We saw some ugly protests demanding the resignation of the president over the weekend, asking "where are the reforms?". These are orchestrated events by one of Ukraine's premier "far right" groups (bordering on militias, forming volunteer forces in the East) who while viscerally anti-Russian, are no lovers of the EU either. How much sympathy they have among Ukrainians is anybody's guess.

As to that "market liberalisation", Ukraine announced "fair and competitive privatisation in 2015" listing over 300 state-owned stakes to go under the hammer in 2015 - ranging from coal mining to agriculture to ports. But analysts believe the government will have its work cut out just to shift a few of the largest assets, not least because the top job at the State Property Fund is a dangerous one. In the course of the last two years, two notorious former heads of the property fund have committed suicide under mysterious circumstances. What gets sold to whom and in what circumstances is very much in question.

Oh, and then there's that being at war with Russia thing. Having seen Sarkozy completely fold during the 2008 Georgia crisis, Putin has been able to make aggressive moves there to cease gas pipelines knowing that neither the EU nor NATO is likely to do a damn thing and knows that any NATO moves in Europe are merely reassurance for states Putin has no intention of invading. He can pretty much do what he pleases where his current concerns lie.

The short of it is that the EU is impotent both in terms of demanding social and economic reforms - will be highly cautious about material aid and will have only limited scope for political reform and technical assistance. We have seen this before with Croatia. Reforms run out of steam and then further aid becomes politically inconvenient, with market reforms only half complete leaving shuttered farms replaced by nothing and a drain of the professional class, doctors in particular. Given that there has been visa relaxation in Ukraine as part of the association agreement we have every reason to expect the same will happen in Ukraine if it has not begun already - with large numbers of displaced Ukrainians settling in Poland.

This in essence is why the EU should have left Ukraine well alone. It has bitten off more than it can chew, with little idea what to do. If it doesn't become a major media incident in the next few weeks it will largely be because the EU does not want it to be and has proven adept at providing distractions. It may well be that the Greece saga was exactly that and back room deals over Ukraine debt were done on the quiet. We don't know. But the EU could easily put the whole matter into stasis without the media ever catching on.
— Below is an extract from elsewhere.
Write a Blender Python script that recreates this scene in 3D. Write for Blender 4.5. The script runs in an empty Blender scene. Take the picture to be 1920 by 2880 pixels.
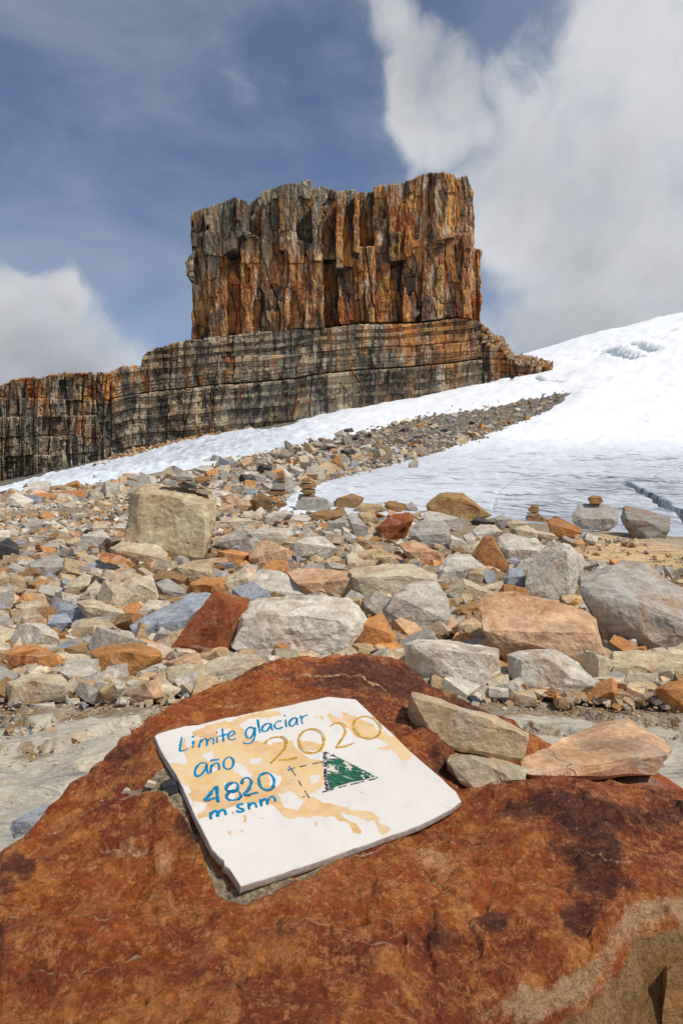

Because the mainstream EU effort is now focussed on a new treaty path, recent accession and associate states will go on the backburner and left to fend for themselves - with the EU hoping that regional powers such as Poland will take up the foreign policy slack. Whenever there is a new treaty on the books the EU goes into full introspection mode largely preoccupying the diplomatic efforts of the founder member states. The Ukraine can will likely be kicked down the road and left to fester unless something turns up the volume. The United States is unlikely to push anything. They have their hands full with ISIS and Iran.

So in effect, Ukraine will slip far down the agenda, much like Chechnya did. It was politically inconvenient, beyond our power to influence and too dangerous to push the boat out. If we weren't going do the job properly we should have left well alone. In terms of energy and agriculture Ukraine had self sufficiency potential. The status quo was not ideal but it was a problem that could wait. As with Libya, it's diplomatic efforts have been stalled by political realities beyond their control - and thus far the EU reaction is to bury it's head in the sand. The notion that the EU makes us safer is one I find difficult to swallow. Hoping for the best is not the basis of a foreign policy.